The request >> Your task is to gather the lines below that hold the string "part".

Start

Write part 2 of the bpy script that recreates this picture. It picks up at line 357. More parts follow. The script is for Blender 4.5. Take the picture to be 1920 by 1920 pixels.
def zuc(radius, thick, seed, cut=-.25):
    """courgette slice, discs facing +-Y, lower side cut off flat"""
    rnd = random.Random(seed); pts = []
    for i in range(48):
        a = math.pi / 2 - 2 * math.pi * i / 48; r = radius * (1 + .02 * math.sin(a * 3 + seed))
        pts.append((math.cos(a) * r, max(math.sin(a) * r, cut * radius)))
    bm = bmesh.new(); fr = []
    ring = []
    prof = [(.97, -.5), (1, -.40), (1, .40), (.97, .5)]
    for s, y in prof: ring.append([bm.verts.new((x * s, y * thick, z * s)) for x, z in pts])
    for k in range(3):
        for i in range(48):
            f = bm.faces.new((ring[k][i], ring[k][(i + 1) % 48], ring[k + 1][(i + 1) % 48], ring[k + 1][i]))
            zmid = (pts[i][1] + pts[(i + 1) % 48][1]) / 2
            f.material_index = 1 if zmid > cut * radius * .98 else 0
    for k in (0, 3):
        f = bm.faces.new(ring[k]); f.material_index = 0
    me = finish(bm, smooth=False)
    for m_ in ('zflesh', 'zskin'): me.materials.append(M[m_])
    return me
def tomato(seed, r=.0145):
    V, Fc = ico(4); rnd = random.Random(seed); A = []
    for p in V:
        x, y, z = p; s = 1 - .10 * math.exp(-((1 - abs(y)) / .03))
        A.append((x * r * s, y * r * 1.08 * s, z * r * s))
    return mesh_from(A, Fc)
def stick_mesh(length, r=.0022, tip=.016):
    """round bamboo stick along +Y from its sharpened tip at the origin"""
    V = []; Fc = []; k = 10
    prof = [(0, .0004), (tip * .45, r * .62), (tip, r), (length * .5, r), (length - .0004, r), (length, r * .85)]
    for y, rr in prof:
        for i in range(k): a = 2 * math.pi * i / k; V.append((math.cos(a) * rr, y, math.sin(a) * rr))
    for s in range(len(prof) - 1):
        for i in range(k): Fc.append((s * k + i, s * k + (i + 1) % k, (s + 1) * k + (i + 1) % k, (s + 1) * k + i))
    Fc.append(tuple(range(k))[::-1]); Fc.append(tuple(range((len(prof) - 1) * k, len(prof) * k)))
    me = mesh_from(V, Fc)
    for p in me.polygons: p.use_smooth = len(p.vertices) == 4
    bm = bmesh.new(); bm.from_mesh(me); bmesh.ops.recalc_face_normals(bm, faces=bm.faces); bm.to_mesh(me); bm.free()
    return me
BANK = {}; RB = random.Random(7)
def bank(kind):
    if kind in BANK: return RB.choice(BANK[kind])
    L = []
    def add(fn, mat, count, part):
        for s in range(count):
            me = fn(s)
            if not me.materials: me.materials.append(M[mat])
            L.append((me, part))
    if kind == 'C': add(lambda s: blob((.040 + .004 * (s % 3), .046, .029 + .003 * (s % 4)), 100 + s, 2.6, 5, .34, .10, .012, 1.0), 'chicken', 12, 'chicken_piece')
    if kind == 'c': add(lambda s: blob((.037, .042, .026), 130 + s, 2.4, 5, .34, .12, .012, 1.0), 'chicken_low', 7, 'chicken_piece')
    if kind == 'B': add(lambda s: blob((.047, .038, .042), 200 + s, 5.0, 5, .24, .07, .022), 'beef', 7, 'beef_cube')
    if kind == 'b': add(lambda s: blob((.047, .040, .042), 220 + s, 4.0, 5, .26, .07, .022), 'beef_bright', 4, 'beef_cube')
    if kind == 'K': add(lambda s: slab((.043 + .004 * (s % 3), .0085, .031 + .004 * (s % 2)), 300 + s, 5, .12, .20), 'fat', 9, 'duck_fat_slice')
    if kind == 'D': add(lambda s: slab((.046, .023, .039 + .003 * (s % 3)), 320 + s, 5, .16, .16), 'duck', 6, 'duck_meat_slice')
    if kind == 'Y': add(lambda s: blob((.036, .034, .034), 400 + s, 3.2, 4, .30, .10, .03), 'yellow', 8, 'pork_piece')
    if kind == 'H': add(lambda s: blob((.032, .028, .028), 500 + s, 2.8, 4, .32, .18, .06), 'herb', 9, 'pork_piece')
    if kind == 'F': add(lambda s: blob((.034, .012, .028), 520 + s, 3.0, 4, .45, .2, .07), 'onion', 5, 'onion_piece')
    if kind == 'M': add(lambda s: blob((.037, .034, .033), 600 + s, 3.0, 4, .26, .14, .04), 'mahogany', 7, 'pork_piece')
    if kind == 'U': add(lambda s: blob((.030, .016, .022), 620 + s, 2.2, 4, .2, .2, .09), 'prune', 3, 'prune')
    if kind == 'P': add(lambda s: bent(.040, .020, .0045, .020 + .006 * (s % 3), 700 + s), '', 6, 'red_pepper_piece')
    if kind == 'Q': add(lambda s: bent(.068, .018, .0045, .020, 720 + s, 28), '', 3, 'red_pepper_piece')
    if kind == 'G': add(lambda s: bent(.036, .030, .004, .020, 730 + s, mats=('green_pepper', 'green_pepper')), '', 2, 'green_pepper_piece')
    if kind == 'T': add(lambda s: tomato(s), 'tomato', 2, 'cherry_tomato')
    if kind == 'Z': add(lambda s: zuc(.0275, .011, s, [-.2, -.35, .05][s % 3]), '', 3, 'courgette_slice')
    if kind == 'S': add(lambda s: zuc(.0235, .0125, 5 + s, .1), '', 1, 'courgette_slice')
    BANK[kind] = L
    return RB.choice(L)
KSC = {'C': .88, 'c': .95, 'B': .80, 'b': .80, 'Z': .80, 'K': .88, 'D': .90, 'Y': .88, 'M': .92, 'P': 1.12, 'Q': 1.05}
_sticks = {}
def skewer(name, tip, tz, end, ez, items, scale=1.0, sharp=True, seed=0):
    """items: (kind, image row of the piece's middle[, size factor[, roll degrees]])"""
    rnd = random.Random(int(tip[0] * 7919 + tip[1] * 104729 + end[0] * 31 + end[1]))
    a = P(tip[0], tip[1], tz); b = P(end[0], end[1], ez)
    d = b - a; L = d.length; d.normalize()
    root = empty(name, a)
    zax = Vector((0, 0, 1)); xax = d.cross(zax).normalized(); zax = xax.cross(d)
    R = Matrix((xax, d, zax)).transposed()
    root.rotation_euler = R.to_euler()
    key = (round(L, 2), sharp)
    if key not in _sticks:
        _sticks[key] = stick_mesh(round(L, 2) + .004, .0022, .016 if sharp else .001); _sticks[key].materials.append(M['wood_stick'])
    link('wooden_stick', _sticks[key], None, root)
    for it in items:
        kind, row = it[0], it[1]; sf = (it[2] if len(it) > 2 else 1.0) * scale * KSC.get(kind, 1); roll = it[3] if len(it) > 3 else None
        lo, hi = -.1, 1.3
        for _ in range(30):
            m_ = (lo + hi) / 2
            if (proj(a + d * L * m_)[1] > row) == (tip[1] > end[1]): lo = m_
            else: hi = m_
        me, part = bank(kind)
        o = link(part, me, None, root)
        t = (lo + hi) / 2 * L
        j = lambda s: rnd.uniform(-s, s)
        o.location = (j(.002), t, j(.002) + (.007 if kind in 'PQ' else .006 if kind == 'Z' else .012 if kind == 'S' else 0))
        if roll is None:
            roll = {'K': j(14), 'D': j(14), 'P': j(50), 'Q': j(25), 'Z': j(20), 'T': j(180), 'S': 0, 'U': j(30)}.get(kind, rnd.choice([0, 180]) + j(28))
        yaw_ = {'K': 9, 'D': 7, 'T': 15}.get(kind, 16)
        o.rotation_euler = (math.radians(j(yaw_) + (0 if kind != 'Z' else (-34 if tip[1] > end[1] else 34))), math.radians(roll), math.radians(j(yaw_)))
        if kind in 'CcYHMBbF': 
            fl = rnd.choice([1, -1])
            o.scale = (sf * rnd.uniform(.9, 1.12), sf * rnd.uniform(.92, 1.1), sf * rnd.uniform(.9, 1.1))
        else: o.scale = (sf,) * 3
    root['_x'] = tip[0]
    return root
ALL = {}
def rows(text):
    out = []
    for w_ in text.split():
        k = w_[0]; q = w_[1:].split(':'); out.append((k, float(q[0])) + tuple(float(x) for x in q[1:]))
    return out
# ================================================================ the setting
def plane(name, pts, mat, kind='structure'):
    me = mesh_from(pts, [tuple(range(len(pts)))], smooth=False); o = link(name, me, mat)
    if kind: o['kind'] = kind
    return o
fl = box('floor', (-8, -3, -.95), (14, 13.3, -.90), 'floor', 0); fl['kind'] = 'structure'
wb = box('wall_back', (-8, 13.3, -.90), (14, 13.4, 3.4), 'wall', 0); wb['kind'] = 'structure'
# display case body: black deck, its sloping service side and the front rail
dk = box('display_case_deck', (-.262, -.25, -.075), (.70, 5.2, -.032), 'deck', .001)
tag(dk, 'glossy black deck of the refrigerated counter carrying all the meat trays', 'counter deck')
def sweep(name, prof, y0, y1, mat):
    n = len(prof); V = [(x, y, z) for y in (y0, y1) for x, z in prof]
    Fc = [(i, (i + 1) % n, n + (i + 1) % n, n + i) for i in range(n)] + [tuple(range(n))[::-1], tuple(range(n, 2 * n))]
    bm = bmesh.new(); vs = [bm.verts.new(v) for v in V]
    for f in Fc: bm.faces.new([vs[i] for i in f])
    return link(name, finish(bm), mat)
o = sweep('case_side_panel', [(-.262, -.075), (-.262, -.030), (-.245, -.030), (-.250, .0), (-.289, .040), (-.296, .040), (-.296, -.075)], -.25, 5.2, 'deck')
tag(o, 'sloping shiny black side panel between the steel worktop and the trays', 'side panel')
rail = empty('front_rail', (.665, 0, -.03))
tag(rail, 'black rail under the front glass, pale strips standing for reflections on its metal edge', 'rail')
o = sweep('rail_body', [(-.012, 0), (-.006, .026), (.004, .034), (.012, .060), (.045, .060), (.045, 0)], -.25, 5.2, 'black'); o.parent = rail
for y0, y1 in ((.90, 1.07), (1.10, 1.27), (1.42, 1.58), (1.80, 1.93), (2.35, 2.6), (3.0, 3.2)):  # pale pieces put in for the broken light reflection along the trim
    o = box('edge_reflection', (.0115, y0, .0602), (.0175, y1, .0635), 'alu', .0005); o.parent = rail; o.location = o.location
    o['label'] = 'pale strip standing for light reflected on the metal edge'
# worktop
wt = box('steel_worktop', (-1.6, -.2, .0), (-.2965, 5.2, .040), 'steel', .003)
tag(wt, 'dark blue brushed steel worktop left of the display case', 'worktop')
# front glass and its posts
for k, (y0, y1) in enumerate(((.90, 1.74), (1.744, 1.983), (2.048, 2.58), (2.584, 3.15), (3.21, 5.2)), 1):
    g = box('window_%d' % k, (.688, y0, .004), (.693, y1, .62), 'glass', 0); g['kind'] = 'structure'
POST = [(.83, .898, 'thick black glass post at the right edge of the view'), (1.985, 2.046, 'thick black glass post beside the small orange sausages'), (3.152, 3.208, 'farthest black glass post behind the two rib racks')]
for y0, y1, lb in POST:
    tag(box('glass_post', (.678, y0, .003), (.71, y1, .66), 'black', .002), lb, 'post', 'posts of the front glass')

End

Exercise output >>
Write part 2 of the bpy script that recreates this picture. It picks up at line 357. More parts follow. The script is for Blender 4.5. Take the picture to be 1920 by 1920 pixels.
    def add(fn, mat, count, part):
            L.append((me, part))
        me, part = bank(kind)
        o = link(part, me, None, root)